D-
Movies about small groups of people threatened by some malevolent force in a confined area are commonplace. They can be set in space (“Alien”) or on sea (“Jaws”) but are usually done on old terra firma (“Night of the Living Dead”) to save expense. Stephen King has used the cliché well (“The Mist”) and badly (“Maximum Overdrive”), and Project Greenlight showed that it was perfect for extremely low-budget horror projects (“Feast”). But rarely has the plot been used so idiotically as in “Legion.”
The locale is, as in “Overdrive” and “Feast,” an isolated diner/truck stop. But the attacking force isn’t a bunch of ferocious extraterrestrials or machines gone wild. It’s, incredibly, God’s army of angels who have been sent to earth to possess people and use them as vessels to wipe out the human race.
Yep, this is another in the recent spate of pictures (see “The Book of Eli”) that wrap their tired old action stories in a wacky religious framework. The premise of the script is that God has tired of human misconduct and has decided to wipe out the disappointing species. This time, though, he’s going to employ weak-minded people taken over by his angels, who apparently prove hungry when embodied in this way.
But there’s a special case that requires the personal attention of Archangel Michael (Paul Bettany): killing the unborn child of unmarried waitress Charlie (Adrianne Palicki) who works in the diner on the edge of the Mojave Desert called Paradise Falls (doesn’t it, though?). But Michael rebels and comes to earth to protect the kid, who he knows is destined to lead humanity back to the right way. He arms the diner’s other patrons: dissipated owner Bob Hanson (Dennis Quaid) and his son Jeep (Lucas Black), who loves Charlie; passerby Kyle (Tyrese Gibson), who’s on his way to see his son; Bible-spouting cook Percy (Charles S. Dutton); and yuppie couple Howard (Jon Tenney) and Sandra (Kate Walsh), along with their rebellious daughter Audrey (Willa Holland). Together they must fend off mobs of murderous angel-possessed folk, the first being ravenous old lady Gladys (Jeanette Foster), getting picked off one by one until the Archangel Gabriel himself (Kevin Durand) arrives in full winged regalia to do battle with Michael and finish the job.
The purely action-oriented mayhem is done well enough, in the ultra-violent zombie-influenced style of the day, even if the CGI effects are pretty unspectacular and the cinematography of John Lindley keeps most everything in dank shadow. And one could dismiss it as typical DVD-destined tripe if it weren’t for the crass use of religion.

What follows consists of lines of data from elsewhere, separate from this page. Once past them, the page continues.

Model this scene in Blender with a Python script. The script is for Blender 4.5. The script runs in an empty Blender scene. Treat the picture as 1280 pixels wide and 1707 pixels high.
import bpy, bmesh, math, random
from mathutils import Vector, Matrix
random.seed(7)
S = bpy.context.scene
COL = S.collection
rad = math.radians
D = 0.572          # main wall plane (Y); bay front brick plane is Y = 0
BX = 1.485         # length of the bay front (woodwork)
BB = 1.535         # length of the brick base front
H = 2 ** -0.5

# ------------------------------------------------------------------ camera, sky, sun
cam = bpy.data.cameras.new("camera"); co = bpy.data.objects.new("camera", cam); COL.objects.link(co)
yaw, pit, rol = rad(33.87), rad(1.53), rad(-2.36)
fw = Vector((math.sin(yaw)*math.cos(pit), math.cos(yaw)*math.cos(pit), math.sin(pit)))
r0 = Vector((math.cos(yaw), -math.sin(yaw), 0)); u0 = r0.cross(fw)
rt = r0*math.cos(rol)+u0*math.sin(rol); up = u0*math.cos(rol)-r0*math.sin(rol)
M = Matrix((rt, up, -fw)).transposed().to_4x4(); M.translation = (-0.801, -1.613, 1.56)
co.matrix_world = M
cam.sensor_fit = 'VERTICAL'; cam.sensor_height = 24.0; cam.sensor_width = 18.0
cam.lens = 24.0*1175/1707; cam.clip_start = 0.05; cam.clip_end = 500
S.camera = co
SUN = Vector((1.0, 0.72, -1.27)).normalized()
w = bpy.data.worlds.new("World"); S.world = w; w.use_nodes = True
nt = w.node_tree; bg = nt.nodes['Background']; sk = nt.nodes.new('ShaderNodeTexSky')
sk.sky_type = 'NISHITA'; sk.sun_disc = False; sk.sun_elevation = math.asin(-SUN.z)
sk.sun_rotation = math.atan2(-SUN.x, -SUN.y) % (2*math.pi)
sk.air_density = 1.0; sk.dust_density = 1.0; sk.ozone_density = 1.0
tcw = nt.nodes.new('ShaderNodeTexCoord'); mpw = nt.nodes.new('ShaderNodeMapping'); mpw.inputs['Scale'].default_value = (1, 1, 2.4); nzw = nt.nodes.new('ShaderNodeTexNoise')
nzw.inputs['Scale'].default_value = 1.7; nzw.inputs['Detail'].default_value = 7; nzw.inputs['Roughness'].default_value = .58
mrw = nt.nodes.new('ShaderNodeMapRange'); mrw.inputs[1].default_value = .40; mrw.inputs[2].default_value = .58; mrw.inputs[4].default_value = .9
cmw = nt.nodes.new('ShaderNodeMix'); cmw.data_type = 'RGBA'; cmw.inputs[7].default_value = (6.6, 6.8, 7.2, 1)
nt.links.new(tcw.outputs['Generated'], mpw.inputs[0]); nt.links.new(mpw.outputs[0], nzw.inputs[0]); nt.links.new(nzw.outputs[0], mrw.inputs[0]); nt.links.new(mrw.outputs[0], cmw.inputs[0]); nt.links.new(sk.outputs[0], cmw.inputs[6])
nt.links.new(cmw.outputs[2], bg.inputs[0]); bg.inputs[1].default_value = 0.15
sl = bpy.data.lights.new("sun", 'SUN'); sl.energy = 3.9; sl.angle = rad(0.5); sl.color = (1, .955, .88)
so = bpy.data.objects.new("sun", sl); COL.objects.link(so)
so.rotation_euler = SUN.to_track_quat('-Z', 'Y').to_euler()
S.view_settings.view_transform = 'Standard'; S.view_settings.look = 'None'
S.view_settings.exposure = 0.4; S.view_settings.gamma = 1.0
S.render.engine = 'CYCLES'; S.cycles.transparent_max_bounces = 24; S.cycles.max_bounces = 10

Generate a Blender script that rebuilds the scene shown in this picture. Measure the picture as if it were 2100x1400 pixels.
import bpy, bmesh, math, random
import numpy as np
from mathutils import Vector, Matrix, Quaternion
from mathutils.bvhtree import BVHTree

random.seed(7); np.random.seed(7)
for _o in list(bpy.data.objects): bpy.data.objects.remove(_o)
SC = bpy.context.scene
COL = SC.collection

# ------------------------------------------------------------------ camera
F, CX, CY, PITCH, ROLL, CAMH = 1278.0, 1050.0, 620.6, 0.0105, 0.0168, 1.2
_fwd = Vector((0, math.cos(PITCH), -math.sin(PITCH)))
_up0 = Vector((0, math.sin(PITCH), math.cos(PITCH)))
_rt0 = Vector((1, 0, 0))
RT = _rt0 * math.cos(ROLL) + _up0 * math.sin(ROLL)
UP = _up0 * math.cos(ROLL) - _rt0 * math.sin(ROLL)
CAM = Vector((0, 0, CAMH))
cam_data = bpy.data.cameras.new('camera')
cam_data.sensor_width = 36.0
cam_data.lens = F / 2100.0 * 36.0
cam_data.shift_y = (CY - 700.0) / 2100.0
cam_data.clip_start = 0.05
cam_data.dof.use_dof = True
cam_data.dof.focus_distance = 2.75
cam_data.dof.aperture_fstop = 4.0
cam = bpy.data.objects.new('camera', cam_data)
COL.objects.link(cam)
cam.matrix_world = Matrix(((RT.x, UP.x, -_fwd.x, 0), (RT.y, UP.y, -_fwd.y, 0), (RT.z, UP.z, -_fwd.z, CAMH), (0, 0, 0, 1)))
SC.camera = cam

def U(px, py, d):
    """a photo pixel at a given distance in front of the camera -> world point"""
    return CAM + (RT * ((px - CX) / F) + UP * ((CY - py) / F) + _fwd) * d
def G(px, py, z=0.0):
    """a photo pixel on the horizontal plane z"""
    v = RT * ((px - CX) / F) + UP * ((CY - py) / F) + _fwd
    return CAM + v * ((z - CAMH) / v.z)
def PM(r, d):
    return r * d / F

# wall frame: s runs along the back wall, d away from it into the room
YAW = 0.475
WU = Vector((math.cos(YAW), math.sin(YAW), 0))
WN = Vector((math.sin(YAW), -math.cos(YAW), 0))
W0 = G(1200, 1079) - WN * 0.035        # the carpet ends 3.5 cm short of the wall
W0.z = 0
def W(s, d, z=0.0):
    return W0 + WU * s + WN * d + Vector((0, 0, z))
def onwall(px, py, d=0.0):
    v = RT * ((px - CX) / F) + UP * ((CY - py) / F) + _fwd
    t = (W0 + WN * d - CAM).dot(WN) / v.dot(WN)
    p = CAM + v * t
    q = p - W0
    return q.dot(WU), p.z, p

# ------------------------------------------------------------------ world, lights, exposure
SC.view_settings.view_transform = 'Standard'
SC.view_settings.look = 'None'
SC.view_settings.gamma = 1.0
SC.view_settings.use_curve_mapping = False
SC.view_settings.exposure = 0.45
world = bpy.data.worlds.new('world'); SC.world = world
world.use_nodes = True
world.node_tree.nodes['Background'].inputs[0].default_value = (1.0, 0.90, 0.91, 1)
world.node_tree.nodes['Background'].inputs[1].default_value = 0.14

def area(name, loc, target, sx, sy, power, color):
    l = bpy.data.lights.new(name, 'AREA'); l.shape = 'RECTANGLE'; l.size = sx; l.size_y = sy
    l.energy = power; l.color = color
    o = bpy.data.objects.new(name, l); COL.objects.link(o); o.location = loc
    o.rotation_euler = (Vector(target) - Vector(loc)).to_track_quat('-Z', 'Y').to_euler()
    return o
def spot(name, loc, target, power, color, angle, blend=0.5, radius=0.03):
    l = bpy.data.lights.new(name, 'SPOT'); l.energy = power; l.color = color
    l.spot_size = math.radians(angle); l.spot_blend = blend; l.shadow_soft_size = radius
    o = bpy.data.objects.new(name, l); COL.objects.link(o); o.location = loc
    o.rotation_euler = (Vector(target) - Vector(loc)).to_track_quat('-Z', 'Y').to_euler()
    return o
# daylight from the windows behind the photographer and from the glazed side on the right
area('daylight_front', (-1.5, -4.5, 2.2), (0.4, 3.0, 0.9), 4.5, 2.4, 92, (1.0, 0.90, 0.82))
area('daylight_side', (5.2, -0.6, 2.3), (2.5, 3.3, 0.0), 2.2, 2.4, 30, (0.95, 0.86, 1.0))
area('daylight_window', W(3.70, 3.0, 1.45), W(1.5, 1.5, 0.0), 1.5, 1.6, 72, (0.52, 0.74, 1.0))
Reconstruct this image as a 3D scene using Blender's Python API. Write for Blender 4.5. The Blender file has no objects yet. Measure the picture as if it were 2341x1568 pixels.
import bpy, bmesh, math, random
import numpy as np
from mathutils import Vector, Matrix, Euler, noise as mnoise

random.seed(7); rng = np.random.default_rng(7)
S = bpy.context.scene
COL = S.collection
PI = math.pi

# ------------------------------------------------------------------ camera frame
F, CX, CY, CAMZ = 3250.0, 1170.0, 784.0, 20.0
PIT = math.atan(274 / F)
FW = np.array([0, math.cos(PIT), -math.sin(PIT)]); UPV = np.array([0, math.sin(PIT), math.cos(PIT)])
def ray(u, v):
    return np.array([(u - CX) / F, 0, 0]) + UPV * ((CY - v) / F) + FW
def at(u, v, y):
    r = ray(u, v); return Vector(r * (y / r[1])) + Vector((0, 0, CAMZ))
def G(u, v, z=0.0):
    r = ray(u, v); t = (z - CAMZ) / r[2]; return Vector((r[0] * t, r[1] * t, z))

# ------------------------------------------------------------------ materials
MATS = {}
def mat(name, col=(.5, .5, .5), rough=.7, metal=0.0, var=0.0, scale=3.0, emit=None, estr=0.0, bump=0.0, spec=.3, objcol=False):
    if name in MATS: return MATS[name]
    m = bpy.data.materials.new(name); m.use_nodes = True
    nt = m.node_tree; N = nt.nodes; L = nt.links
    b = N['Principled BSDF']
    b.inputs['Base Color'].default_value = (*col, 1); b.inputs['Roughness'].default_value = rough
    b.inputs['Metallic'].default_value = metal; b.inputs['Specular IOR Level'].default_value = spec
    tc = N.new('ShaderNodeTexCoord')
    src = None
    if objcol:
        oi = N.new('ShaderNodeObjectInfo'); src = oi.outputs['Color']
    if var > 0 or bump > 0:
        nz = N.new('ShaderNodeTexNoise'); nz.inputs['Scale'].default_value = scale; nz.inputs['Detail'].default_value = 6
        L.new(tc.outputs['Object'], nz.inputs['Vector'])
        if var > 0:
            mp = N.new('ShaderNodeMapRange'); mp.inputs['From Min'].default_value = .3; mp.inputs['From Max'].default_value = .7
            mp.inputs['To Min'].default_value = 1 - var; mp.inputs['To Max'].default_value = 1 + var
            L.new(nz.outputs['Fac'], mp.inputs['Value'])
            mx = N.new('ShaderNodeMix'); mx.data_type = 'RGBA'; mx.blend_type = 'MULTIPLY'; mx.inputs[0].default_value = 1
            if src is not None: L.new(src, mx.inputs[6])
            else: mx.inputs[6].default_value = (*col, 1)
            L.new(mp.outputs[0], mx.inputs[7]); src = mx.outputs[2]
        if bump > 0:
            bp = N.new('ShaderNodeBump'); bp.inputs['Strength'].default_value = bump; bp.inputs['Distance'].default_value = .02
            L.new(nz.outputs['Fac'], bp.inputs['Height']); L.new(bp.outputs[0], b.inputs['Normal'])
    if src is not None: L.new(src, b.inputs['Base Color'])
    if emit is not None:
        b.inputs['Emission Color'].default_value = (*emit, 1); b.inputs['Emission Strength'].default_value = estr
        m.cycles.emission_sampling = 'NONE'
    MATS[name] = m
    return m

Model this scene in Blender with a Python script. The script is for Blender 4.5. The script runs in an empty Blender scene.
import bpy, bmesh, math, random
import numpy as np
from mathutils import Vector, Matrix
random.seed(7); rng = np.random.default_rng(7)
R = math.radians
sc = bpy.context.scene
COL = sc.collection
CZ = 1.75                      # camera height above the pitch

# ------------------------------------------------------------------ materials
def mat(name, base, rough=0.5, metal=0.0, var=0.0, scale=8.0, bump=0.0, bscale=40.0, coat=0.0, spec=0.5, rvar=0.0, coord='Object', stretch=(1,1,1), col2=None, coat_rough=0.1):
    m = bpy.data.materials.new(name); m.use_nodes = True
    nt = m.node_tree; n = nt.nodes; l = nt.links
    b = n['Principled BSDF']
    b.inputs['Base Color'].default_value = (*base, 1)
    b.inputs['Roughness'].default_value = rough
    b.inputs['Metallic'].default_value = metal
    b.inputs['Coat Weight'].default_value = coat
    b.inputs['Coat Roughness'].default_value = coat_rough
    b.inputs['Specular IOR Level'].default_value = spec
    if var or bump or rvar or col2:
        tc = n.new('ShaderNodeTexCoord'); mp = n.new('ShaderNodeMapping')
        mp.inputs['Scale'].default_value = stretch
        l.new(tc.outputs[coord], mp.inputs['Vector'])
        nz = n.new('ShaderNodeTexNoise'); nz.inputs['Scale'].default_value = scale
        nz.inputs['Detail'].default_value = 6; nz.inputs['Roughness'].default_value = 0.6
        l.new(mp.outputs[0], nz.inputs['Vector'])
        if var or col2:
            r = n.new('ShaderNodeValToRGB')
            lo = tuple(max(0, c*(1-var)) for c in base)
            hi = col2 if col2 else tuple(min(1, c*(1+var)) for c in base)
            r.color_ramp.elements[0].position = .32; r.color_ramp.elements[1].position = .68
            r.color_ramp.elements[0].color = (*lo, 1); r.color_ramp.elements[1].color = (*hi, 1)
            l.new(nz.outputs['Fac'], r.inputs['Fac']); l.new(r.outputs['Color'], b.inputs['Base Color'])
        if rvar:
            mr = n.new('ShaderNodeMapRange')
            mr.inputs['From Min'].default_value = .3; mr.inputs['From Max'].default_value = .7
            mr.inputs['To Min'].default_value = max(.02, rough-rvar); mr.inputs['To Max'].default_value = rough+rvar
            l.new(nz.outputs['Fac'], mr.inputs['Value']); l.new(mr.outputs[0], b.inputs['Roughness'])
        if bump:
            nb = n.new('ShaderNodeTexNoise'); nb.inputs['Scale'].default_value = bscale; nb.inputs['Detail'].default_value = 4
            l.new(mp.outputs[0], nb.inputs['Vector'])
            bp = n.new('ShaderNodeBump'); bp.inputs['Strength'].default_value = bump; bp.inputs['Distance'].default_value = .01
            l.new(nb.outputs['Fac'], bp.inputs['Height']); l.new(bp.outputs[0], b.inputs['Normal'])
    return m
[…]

Simply put, this is the goofiest plundering of the Bible since Christopher Walken’s “Prophecy” pictures of the 1990s. It’s hard to believe that any serious Christian could stomach the idea of a second messiah (or is it the first?), being born—as the first title card informs us—on December 25, or of a wrathful deity who uses tidal waves of possessed bodies, rather than Noah’s flood, to destroy humanity? There is some benefit, to be sure—though of the risible sort—in watching two guys with wings and what appears to be medieval knight’s garb thrashing at one another with swords and maces (as well as martial arts moves) in the closing hand-to-hand combat. But overall it’s a combination of horror movie cliché and pseudo-religious mumbo-jumbo that proves a pretty fetid brew.
And pity the poor cast. How do talented young British actors—like Michael Sheen in the “Underworld” series and now Bettany in this—allow themselves to get stuck in such rubbish? Whatever the answer, Bettany’s dully stoic turn may earn him a check but certainly no respect. None of the others retain their dignity either—not Quaid with his world-weary redneck shtick, nor Black with his awful yokel accent, nor Dutton with his stentorian pronouncements, nor Walsh with her teary-mother weeping. But certainly the funniest is Durand, who must try to remain straight-faced in his Gabriel garb and nearly succeeds.
It takes no great gift of prophecy to say that there won’t be any legions of viewers trooping out to see this piece of brainless, gloomy nonsense. But it will probably spawn a direct-to-DVD sequel anyway. Heaven help us.